## DATA BLOCK
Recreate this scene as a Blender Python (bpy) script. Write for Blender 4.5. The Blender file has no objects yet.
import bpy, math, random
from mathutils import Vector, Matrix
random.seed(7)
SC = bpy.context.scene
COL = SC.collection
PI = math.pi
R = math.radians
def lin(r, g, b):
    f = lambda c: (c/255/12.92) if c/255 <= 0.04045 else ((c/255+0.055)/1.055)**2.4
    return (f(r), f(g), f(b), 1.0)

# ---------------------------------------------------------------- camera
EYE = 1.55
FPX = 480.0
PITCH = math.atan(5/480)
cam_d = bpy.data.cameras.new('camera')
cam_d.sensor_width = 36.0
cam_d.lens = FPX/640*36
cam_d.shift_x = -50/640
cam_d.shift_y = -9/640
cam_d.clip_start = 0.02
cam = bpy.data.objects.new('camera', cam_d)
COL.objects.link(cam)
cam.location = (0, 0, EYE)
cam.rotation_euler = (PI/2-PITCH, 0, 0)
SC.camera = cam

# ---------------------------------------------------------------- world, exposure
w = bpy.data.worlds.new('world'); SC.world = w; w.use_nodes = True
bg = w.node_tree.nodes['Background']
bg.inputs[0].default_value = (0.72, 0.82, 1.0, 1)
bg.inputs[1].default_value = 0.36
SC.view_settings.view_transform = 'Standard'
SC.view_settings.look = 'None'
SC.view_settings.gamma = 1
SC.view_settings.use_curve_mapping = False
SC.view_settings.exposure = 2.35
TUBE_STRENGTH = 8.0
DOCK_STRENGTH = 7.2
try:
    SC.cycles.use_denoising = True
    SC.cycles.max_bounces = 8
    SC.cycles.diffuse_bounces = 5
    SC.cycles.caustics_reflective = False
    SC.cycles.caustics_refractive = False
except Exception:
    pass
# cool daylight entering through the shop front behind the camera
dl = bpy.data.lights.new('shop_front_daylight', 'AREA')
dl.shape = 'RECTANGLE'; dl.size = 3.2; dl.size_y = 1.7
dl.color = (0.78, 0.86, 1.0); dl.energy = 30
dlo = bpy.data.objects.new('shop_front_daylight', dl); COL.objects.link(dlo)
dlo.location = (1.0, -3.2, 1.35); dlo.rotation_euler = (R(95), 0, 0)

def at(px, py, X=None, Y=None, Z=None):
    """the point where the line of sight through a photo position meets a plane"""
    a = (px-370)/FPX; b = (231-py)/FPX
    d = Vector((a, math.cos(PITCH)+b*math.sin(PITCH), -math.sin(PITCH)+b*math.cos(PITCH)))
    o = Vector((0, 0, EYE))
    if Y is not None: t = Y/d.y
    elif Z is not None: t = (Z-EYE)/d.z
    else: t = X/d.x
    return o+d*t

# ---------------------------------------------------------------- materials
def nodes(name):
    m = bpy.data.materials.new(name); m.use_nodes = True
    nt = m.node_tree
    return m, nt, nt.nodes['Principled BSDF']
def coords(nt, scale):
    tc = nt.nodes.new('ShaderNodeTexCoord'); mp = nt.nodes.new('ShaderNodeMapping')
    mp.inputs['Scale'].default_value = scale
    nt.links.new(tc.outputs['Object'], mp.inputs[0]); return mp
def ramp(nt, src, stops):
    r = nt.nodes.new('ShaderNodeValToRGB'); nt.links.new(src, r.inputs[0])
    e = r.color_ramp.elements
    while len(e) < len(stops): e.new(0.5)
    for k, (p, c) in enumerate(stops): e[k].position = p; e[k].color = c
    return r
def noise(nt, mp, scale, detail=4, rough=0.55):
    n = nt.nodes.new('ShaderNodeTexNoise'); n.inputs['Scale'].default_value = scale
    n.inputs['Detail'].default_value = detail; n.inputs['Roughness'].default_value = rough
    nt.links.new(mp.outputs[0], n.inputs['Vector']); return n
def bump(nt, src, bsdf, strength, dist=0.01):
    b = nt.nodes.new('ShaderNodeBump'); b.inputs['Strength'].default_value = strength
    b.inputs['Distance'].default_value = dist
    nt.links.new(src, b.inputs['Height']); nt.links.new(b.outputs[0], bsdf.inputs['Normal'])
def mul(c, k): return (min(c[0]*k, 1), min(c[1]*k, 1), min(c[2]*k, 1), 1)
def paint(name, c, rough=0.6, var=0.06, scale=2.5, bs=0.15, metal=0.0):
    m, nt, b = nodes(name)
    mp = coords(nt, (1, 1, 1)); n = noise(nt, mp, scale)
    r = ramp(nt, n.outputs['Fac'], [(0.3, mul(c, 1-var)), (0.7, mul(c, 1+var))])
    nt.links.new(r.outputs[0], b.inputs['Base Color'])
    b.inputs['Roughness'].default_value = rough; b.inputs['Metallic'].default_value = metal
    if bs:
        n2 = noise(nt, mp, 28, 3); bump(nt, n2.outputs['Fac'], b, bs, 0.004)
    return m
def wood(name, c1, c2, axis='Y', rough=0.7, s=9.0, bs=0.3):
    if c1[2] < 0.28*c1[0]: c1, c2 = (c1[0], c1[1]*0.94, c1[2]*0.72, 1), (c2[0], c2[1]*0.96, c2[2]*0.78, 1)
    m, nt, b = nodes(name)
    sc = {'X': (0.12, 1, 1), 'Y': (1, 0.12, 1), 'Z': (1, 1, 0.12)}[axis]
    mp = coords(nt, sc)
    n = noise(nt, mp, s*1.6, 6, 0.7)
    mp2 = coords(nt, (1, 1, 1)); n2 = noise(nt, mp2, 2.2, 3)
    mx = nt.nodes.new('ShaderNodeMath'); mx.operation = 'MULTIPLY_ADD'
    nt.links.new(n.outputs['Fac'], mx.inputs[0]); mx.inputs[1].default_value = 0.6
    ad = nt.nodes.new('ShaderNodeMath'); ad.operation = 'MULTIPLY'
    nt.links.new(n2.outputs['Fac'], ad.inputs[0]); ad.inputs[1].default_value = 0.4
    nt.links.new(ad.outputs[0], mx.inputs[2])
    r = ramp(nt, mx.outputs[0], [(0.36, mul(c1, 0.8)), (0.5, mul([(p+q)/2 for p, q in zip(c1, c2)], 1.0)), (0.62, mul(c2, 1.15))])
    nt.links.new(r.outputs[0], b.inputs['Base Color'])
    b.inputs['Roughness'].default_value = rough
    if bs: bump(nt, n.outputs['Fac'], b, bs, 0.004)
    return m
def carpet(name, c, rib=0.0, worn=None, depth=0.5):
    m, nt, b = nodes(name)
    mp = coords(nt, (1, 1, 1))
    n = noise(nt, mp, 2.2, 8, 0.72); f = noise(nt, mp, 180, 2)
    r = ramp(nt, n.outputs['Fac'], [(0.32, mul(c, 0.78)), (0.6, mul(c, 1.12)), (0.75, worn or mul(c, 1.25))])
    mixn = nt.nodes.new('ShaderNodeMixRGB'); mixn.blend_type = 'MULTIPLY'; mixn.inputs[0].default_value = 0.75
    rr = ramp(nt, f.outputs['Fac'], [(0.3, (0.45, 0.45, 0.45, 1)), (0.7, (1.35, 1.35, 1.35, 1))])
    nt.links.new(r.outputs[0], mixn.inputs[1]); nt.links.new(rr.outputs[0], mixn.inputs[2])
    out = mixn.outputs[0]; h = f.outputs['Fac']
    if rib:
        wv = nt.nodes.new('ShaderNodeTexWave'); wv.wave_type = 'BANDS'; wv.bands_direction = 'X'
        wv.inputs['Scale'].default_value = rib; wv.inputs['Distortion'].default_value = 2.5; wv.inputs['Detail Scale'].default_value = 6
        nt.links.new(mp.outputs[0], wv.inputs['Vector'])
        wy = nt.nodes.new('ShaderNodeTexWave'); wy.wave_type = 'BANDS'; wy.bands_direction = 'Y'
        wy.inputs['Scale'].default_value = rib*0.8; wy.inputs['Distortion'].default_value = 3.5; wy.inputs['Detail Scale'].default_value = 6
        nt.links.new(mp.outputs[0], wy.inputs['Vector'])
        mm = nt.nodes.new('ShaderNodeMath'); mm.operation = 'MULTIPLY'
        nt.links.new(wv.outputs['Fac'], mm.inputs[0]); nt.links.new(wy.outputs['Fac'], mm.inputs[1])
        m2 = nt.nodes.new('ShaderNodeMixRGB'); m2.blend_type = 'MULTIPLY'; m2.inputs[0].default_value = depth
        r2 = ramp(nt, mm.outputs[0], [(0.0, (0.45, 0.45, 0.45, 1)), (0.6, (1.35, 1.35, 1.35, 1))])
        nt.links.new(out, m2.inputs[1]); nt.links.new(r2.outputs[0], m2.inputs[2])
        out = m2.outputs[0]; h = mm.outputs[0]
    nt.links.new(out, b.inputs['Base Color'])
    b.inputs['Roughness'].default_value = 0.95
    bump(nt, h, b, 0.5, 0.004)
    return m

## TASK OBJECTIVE
Copy out each line of the data where the string "objects" appears.

## EXERCISE RESPONSE
Recreate this scene as a Blender Python (bpy) script. Write for Blender 4.5. The Blender file has no objects yet.
cam = bpy.data.objects.new('camera', cam_d)
COL.objects.link(cam)
dlo = bpy.data.objects.new('shop_front_daylight', dl); COL.objects.link(dlo)